The plot was allegedly intended to kill thousands of people and trigger an economic catastrophe by blowing up a jet fuel artery that runs through populous residential neighborhoods in New York, authorities said.
Fifty-five-year-old Abdul Kadir, a Guyanese Muslim and former member of the South American nation's Parliament, and Kareem Ibrahim, a 56 year-old from Trinidad were arrested on U.S. warrants.
A third man, Abdel Nur of Guyana, was still being sought in Trinidad, officials said.
U.S. authorities allege Kadir, Ibrahim, Nur and another Muslim man, Russell Defreitas, planned to attack the airport.
Defreitas, 63, emigrated to the U.S. more than 30 years ago from Guyana. He was in U.S. custody on Sunday pending a bail hearing.

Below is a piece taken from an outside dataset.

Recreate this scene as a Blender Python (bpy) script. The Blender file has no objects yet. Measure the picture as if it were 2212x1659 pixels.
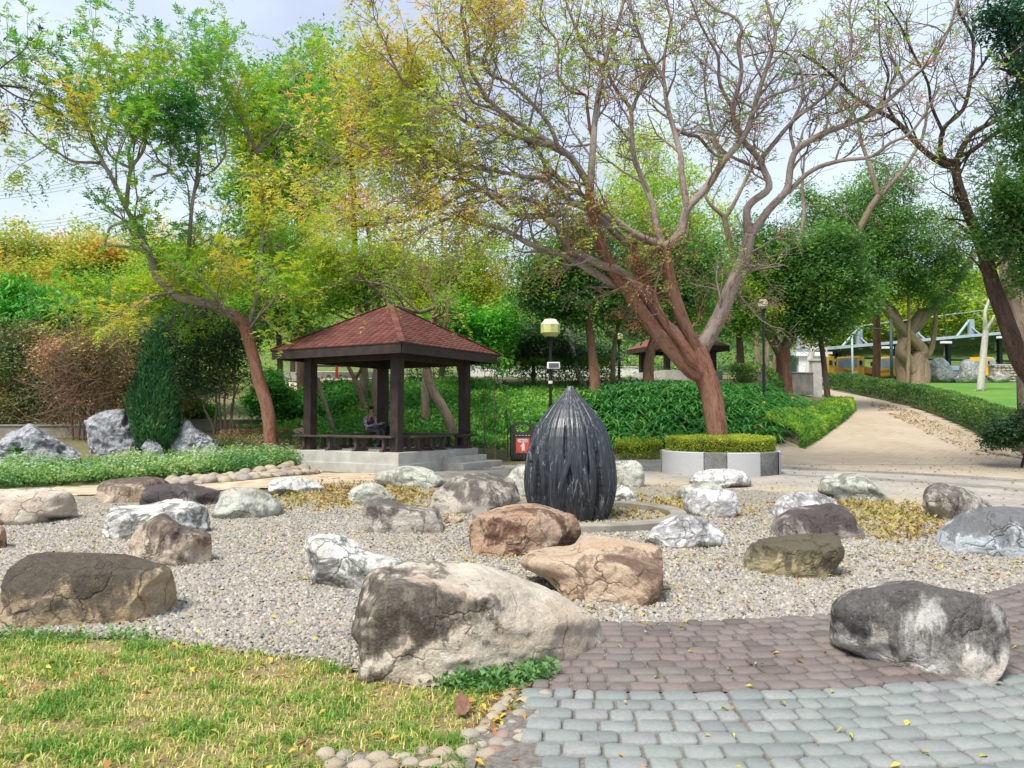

Kadir and Nur are believed to be long-time associates of a Trinidadian radical Muslim group, Jamaat al Muslimeen, which launched an unsuccessful rebellion in 1990 that left 24 dead.
Kadir and Ibrahim are likely be extradited to the U.S. after court hearings in Trinidad, authorities said.
The four suspects named in the plot to attack JFK International Airport tried to enlist the help of Jamaat al Muslimeen as key to their plans, according to court documents.
Despite contact between the two sides, Jamaat al Muslimeen is not accused of offering any support to the men.
The suspects allegedly travelled to Trinidad to lobby the group's leader Abu Bakr, but only one met with him.
Heavy surveillance of the group and its leaders apparently made communication difficult.